◆ TASK OBJECTIVE
Transcribe the listing word for word.

◆ SUPPLIED INFORMATION
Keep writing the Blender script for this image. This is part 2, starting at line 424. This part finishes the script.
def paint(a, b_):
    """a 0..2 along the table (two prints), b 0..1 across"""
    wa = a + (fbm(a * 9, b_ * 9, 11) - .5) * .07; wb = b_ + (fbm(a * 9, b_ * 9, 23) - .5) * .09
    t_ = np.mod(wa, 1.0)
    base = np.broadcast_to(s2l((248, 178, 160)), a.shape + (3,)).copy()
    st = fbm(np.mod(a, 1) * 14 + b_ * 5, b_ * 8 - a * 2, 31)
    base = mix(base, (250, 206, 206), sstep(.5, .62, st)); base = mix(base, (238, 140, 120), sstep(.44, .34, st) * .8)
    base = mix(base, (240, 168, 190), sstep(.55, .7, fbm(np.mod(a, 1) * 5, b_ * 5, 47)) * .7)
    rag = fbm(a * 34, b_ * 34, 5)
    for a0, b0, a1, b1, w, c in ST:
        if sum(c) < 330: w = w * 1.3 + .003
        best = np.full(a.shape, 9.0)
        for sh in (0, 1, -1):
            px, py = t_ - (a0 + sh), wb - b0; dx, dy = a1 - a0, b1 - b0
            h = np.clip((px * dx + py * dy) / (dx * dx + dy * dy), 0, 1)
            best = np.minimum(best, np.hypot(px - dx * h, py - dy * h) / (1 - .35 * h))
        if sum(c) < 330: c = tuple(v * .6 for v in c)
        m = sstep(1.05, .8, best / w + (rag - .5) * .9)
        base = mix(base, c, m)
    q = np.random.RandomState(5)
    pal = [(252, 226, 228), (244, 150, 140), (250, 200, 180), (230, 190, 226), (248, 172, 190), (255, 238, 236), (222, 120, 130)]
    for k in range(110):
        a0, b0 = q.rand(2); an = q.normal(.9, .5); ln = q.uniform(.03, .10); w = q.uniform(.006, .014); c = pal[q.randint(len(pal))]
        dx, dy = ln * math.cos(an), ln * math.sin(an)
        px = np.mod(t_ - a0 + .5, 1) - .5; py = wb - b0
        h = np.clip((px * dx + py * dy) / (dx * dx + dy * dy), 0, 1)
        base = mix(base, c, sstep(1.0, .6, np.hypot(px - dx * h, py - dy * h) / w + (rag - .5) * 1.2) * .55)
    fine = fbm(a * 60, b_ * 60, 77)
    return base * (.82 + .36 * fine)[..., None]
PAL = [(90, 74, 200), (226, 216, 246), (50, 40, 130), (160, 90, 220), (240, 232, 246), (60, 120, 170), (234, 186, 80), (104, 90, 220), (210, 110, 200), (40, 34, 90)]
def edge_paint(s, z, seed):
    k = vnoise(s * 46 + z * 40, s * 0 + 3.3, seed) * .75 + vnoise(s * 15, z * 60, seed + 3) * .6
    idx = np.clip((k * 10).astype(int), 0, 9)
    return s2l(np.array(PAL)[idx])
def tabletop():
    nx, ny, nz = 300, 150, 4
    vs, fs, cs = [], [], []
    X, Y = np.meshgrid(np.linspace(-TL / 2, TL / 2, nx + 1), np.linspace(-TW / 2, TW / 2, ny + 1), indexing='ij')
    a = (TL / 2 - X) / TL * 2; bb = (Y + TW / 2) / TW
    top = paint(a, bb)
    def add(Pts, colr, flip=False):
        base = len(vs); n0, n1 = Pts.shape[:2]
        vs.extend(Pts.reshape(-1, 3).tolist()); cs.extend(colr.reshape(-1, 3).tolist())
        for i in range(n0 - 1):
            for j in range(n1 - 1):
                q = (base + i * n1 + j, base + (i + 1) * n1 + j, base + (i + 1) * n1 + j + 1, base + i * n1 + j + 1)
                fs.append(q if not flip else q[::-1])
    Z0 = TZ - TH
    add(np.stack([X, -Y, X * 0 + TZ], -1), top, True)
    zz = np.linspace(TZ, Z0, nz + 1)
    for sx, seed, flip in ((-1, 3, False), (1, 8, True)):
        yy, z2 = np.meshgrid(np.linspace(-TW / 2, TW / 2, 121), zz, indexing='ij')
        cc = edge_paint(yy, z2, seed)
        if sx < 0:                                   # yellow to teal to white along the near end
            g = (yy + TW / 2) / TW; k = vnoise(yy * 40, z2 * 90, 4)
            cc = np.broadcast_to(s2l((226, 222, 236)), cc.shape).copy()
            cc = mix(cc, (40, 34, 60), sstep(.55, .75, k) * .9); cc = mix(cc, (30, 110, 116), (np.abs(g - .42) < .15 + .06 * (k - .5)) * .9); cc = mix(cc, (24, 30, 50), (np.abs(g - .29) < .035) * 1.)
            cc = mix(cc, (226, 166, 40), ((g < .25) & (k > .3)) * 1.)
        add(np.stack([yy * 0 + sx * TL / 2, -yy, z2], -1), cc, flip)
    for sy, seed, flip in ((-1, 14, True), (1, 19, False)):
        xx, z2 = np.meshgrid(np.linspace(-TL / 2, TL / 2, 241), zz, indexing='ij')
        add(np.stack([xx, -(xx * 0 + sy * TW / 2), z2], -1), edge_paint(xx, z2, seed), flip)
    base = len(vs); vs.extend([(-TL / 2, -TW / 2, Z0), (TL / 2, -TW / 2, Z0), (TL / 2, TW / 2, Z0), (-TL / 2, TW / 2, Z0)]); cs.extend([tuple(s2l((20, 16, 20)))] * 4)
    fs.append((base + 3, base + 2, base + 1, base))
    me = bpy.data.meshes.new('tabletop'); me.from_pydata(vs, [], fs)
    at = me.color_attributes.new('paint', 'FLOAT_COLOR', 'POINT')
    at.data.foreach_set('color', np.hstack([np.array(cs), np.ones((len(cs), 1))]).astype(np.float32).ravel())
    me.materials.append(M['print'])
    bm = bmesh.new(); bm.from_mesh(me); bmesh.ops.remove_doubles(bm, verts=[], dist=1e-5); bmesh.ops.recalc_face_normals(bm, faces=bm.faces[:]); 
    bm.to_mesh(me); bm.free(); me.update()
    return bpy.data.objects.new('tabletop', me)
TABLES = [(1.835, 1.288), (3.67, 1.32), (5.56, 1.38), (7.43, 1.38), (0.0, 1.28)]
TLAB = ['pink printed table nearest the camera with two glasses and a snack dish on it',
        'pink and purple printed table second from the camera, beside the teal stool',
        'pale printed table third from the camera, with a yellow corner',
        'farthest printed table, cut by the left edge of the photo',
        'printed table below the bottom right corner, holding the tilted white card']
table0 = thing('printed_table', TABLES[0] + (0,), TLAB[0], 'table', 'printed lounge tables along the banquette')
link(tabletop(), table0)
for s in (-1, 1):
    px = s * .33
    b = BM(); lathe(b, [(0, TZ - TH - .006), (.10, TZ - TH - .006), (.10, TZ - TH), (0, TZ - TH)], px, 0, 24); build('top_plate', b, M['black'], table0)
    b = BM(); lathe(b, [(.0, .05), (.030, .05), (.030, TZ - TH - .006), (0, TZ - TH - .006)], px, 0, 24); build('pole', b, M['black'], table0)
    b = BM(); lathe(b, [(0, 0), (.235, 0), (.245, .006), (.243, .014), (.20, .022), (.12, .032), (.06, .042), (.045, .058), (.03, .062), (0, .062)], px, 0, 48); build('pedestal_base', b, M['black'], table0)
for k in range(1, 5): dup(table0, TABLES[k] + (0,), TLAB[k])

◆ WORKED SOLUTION
Keep writing the Blender script for this image. This is part 2, starting at line 424. This part finishes the script.
def paint(a, b_):
    """a 0..2 along the table (two prints), b 0..1 across"""
    wa = a + (fbm(a * 9, b_ * 9, 11) - .5) * .07; wb = b_ + (fbm(a * 9, b_ * 9, 23) - .5) * .09
    t_ = np.mod(wa, 1.0)
    base = np.broadcast_to(s2l((248, 178, 160)), a.shape + (3,)).copy()
    st = fbm(np.mod(a, 1) * 14 + b_ * 5, b_ * 8 - a * 2, 31)
    base = mix(base, (250, 206, 206), sstep(.5, .62, st)); base = mix(base, (238, 140, 120), sstep(.44, .34, st) * .8)
    base = mix(base, (240, 168, 190), sstep(.55, .7, fbm(np.mod(a, 1) * 5, b_ * 5, 47)) * .7)
    rag = fbm(a * 34, b_ * 34, 5)
    for a0, b0, a1, b1, w, c in ST:
        if sum(c) < 330: w = w * 1.3 + .003
        best = np.full(a.shape, 9.0)
        for sh in (0, 1, -1):
            px, py = t_ - (a0 + sh), wb - b0; dx, dy = a1 - a0, b1 - b0
            h = np.clip((px * dx + py * dy) / (dx * dx + dy * dy), 0, 1)
            best = np.minimum(best, np.hypot(px - dx * h, py - dy * h) / (1 - .35 * h))
        if sum(c) < 330: c = tuple(v * .6 for v in c)
        m = sstep(1.05, .8, best / w + (rag - .5) * .9)
        base = mix(base, c, m)
    q = np.random.RandomState(5)
    pal = [(252, 226, 228), (244, 150, 140), (250, 200, 180), (230, 190, 226), (248, 172, 190), (255, 238, 236), (222, 120, 130)]
    for k in range(110):
        a0, b0 = q.rand(2); an = q.normal(.9, .5); ln = q.uniform(.03, .10); w = q.uniform(.006, .014); c = pal[q.randint(len(pal))]
        dx, dy = ln * math.cos(an), ln * math.sin(an)
        px = np.mod(t_ - a0 + .5, 1) - .5; py = wb - b0
        h = np.clip((px * dx + py * dy) / (dx * dx + dy * dy), 0, 1)
        base = mix(base, c, sstep(1.0, .6, np.hypot(px - dx * h, py - dy * h) / w + (rag - .5) * 1.2) * .55)
    fine = fbm(a * 60, b_ * 60, 77)
    return base * (.82 + .36 * fine)[..., None]
PAL = [(90, 74, 200), (226, 216, 246), (50, 40, 130), (160, 90, 220), (240, 232, 246), (60, 120, 170), (234, 186, 80), (104, 90, 220), (210, 110, 200), (40, 34, 90)]
def edge_paint(s, z, seed):
    k = vnoise(s * 46 + z * 40, s * 0 + 3.3, seed) * .75 + vnoise(s * 15, z * 60, seed + 3) * .6
    idx = np.clip((k * 10).astype(int), 0, 9)
    return s2l(np.array(PAL)[idx])
def tabletop():
    nx, ny, nz = 300, 150, 4
    vs, fs, cs = [], [], []
    X, Y = np.meshgrid(np.linspace(-TL / 2, TL / 2, nx + 1), np.linspace(-TW / 2, TW / 2, ny + 1), indexing='ij')
    a = (TL / 2 - X) / TL * 2; bb = (Y + TW / 2) / TW
    top = paint(a, bb)
    def add(Pts, colr, flip=False):
        base = len(vs); n0, n1 = Pts.shape[:2]
        vs.extend(Pts.reshape(-1, 3).tolist()); cs.extend(colr.reshape(-1, 3).tolist())
        for i in range(n0 - 1):
            for j in range(n1 - 1):
                q = (base + i * n1 + j, base + (i + 1) * n1 + j, base + (i + 1) * n1 + j + 1, base + i * n1 + j + 1)
                fs.append(q if not flip else q[::-1])
    Z0 = TZ - TH
    add(np.stack([X, -Y, X * 0 + TZ], -1), top, True)
    zz = np.linspace(TZ, Z0, nz + 1)
    for sx, seed, flip in ((-1, 3, False), (1, 8, True)):
        yy, z2 = np.meshgrid(np.linspace(-TW / 2, TW / 2, 121), zz, indexing='ij')
        cc = edge_paint(yy, z2, seed)
        if sx < 0:                                   # yellow to teal to white along the near end
            g = (yy + TW / 2) / TW; k = vnoise(yy * 40, z2 * 90, 4)
            cc = np.broadcast_to(s2l((226, 222, 236)), cc.shape).copy()
            cc = mix(cc, (40, 34, 60), sstep(.55, .75, k) * .9); cc = mix(cc, (30, 110, 116), (np.abs(g - .42) < .15 + .06 * (k - .5)) * .9); cc = mix(cc, (24, 30, 50), (np.abs(g - .29) < .035) * 1.)
            cc = mix(cc, (226, 166, 40), ((g < .25) & (k > .3)) * 1.)
        add(np.stack([yy * 0 + sx * TL / 2, -yy, z2], -1), cc, flip)
    for sy, seed, flip in ((-1, 14, True), (1, 19, False)):
        xx, z2 = np.meshgrid(np.linspace(-TL / 2, TL / 2, 241), zz, indexing='ij')
        add(np.stack([xx, -(xx * 0 + sy * TW / 2), z2], -1), edge_paint(xx, z2, seed), flip)
    base = len(vs); vs.extend([(-TL / 2, -TW / 2, Z0), (TL / 2, -TW / 2, Z0), (TL / 2, TW / 2, Z0), (-TL / 2, TW / 2, Z0)]); cs.extend([tuple(s2l((20, 16, 20)))] * 4)
    fs.append((base + 3, base + 2, base + 1, base))
    me = bpy.data.meshes.new('tabletop'); me.from_pydata(vs, [], fs)
    at = me.color_attributes.new('paint', 'FLOAT_COLOR', 'POINT')
    at.data.foreach_set('color', np.hstack([np.array(cs), np.ones((len(cs), 1))]).astype(np.float32).ravel())
    me.materials.append(M['print'])
    bm = bmesh.new(); bm.from_mesh(me); bmesh.ops.remove_doubles(bm, verts=[], dist=1e-5); bmesh.ops.recalc_face_normals(bm, faces=bm.faces[:]); 
    bm.to_mesh(me); bm.free(); me.update()
    return bpy.data.objects.new('tabletop', me)
TABLES = [(1.835, 1.288), (3.67, 1.32), (5.56, 1.38), (7.43, 1.38), (0.0, 1.28)]
TLAB = ['pink printed table nearest the camera with two glasses and a snack dish on it',
        'pink and purple printed table second from the camera, beside the teal stool',
        'pale printed table third from the camera, with a yellow corner',
        'farthest printed table, cut by the left edge of the photo',
        'printed table below the bottom right corner, holding the tilted white card']
table0 = thing('printed_table', TABLES[0] + (0,), TLAB[0], 'table', 'printed lounge tables along the banquette')
link(tabletop(), table0)
for s in (-1, 1):
    px = s * .33
    b = BM(); lathe(b, [(0, TZ - TH - .006), (.10, TZ - TH - .006), (.10, TZ - TH), (0, TZ - TH)], px, 0, 24); build('top_plate', b, M['black'], table0)
    b = BM(); lathe(b, [(.0, .05), (.030, .05), (.030, TZ - TH - .006), (0, TZ - TH - .006)], px, 0, 24); build('pole', b, M['black'], table0)
    b = BM(); lathe(b, [(0, 0), (.235, 0), (.245, .006), (.243, .014), (.20, .022), (.12, .032), (.06, .042), (.045, .058), (.03, .062), (0, .062)], px, 0, 48); build('pedestal_base', b, M['black'], table0)
for k in range(1, 5): dup(table0, TABLES[k] + (0,), TLAB[k])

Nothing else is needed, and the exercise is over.